PORTLAND, Maine — Two German shipping companies are facing federal charges of falsifying environmental records in an effort to cover up a ship’s crew dumping waste water and oil overboard.

On Tuesday, a federal grand jury at the U.S. District Court in Portland indicted the owner and operator of cargo ship M/V Marguerita with failing to keep accurate pollution control records and falsifying records, according a statement from the Department of Justice.

The grand jury brought nine charges against the two companies related to at least eight instances in 2016 and 2017 when ship entered U.S. waters with records that did not properly document bilge water having been dumped off Liberian-flagged vessel, according to the statement.

It was unclear Wednesday whether the alleged discharges themselves were unlawful or where they took place. But court records indicate that the matter came to the attention of U.S. officials in June, soon before the Marguerita arrived in Portland.

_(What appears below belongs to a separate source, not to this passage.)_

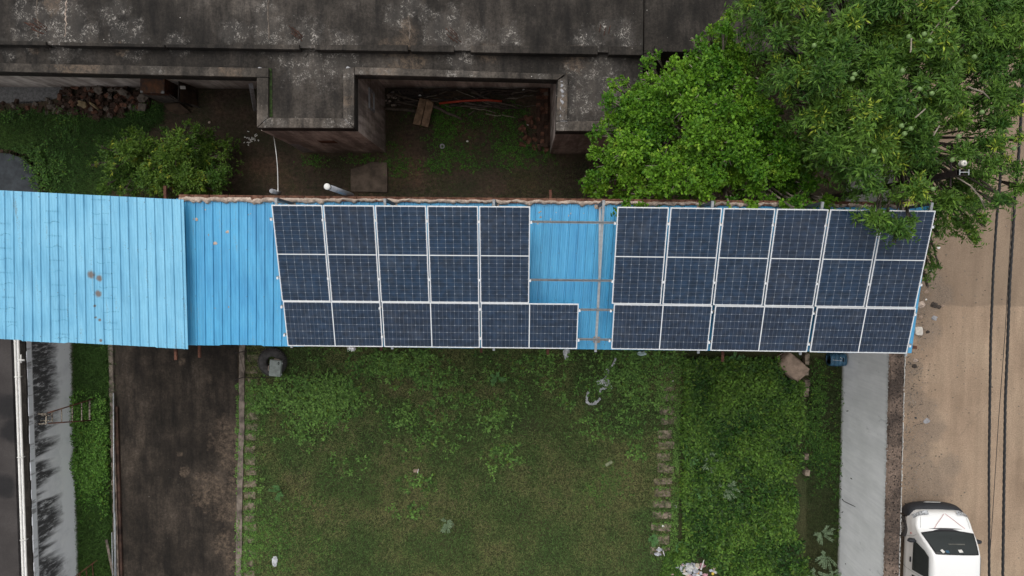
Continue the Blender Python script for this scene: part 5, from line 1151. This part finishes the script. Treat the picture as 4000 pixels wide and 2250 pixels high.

On June 19, a crewmember informed the German companies that the Marguerita’s chief engineer had discharged bilge water from the ship but not recorded it, according to a motion from the two German companies’ lawyers seeking to quash a grand jury subpoena for records and testimony related to the incident.

The discharge was reported to U.S. officials, “remedial measures” were promptly taken and a third-party put the Marguerita through an environmental audit at its next port of call in Brazil, the lawyers wrote. But when the cargo ship arrived in Portland on July 7, at least 13 Coast Guard agents came aboard to inspect the vessel and detained its crew, according to lawyers George Chalos and Peter Rodway.

The indictment against the vessel’s operator, MST Mineralien Schiffarht Spedition Und Transport, and the financial firm that owns it, Reederei MS Marguerita, was not available in the court records Wednesday morning. A Department of Justice official said it had not yet been processed by the court and declined to comment further.

Lawyer George Chalos said he had not yet received the indictment Wednesday morning. The Coast Guard did not respond to a request for comment.

MST Mineralien Schiffarht has spent decades shipping clay slurry to Maine for use in the paper mill industry, the Portland Press Herald reported in 2016. The Marguerita was reportedly christened in Portland last July.